What does the future hold for "I Am The Avalanche"?
IATA- debut album
VC-  We're just going to keep doing everything that we've been doing; which is play everywhere around the world, make sure that we go back in timely fashion, and make up for everything that we haven't done over the last few years as far as touring and stuff. Things are going well, people love the record, at least they tell me they do and I've read some great things. There’ve been few and far between bad reviews so it's nice and it gives us confidence going into the next record knowing that people are definitely going to listen. But we're just going to build and by the end of next year hopefully we will be playing in bigger rooms and succeeding. It's not like rock stardom, we just want to be able to do this for as long as we can, and we want to be able to write these songs and make our own impact on punk music. It would be nice to just have people look back and consider our records to be important. 

We always like to ask what have you been listening to recently and who do you recommend we check out?
VC-  For the past two weeks on this tour, riding around the English countryside, I’ve been listening to  Billy Bragg, Morrissey, Future Islands, Jets To Brazil, Pedro The Lion, EyeHateGod and Das Racist. 

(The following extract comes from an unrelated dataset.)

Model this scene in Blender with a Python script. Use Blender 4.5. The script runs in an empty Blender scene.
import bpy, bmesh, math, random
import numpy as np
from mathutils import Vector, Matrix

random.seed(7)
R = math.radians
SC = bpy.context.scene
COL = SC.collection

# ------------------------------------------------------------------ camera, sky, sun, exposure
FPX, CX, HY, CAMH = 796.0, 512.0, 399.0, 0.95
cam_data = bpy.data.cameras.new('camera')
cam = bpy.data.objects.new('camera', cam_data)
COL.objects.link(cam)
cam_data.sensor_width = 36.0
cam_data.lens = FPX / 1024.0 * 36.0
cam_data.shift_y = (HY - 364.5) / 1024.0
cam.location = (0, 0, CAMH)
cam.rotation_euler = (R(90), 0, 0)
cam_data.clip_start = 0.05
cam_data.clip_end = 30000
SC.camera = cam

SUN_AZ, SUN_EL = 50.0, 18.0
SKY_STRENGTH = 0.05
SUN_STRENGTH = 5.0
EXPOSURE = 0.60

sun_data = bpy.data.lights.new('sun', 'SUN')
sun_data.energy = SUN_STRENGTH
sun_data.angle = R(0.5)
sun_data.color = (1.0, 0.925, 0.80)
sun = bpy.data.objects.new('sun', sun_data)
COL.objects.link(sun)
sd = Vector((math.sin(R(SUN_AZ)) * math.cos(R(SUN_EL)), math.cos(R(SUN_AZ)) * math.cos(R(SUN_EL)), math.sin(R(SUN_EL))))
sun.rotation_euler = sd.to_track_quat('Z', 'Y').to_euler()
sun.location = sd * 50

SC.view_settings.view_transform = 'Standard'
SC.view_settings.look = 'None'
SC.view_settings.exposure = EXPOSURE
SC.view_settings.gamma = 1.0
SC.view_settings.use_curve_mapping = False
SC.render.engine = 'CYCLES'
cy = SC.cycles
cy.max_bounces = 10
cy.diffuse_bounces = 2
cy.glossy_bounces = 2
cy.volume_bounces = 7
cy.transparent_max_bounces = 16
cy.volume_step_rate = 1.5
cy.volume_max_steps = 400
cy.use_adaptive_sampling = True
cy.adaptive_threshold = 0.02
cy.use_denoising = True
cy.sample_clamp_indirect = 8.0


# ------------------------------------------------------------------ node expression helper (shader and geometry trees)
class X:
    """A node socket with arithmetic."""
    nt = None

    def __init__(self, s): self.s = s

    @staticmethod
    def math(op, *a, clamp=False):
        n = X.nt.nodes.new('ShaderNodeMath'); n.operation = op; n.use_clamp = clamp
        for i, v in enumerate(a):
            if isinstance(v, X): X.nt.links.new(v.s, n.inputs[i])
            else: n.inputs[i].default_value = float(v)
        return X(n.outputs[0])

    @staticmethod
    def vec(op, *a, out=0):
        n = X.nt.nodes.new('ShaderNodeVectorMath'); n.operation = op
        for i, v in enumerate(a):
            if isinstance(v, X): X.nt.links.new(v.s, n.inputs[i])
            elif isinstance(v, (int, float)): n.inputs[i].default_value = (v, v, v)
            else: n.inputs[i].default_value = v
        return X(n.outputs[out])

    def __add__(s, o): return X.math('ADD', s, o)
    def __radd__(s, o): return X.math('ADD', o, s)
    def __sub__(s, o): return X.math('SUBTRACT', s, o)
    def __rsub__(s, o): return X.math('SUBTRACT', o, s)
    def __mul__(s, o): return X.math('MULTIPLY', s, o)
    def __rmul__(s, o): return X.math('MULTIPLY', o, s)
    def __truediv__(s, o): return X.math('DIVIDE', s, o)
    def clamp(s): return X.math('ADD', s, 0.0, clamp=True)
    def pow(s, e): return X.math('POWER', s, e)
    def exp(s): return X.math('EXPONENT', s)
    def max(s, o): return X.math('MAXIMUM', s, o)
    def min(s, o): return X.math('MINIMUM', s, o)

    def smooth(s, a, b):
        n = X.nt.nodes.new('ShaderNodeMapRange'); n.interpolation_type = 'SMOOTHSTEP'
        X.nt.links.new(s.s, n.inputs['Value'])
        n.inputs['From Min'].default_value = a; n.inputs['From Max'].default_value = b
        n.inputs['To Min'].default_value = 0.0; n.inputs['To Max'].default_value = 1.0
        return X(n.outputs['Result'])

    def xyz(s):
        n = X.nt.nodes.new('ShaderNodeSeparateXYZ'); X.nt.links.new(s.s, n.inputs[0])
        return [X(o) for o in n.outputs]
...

And here is what happened when I Am The Avalanche took to the stage...


I Am The Avalanche
Lead singer Vinnie admits that the band have been on the road for two weeks now and have smelt better! But I Am The Avalanche [IATA] are a band that seem to thrive from the live shows and the experience it brings. Their ever changing tempo and set is an affect of playing each song live and how it evolves. Tonight is no different; IATA bring to the stage a buzz and enthusiasm that is natural and which draws the audience in. The venue is heaving as charming front man Vinnie and the IATA boys take to the stage opening with the first track of the new album; “Holy Fuck”.



IATA are delivering their own take on ‘punk’ and bring debut album tracks “New Disaster” and “This Is Dungeon Music” back to life, playing harder and faster. The audience is attentive, shouting the lyrics back onto the modest stage here at the Barfly. The raucous and playful “Amsterdam” is followed by the more heartfelt “Symphony”, dedicated to the late Bayside drummer John "Beatz" Holohan.

I Am The Avalanche on stage at the Barfly

Vinnie admits that he isn’t a fan of encores and the set ends in a flurry of crowd sweat and crowd surfing, and that’s just from Vinnie himself. “Gratitude” and the anthemic “I Took A Beating” conclude this evening’s show. The crowd are left wanting more, which I guess is IATA’s ultimate aim; to be that punk band that you come to see time and time again and experience each show in an entirely unique way!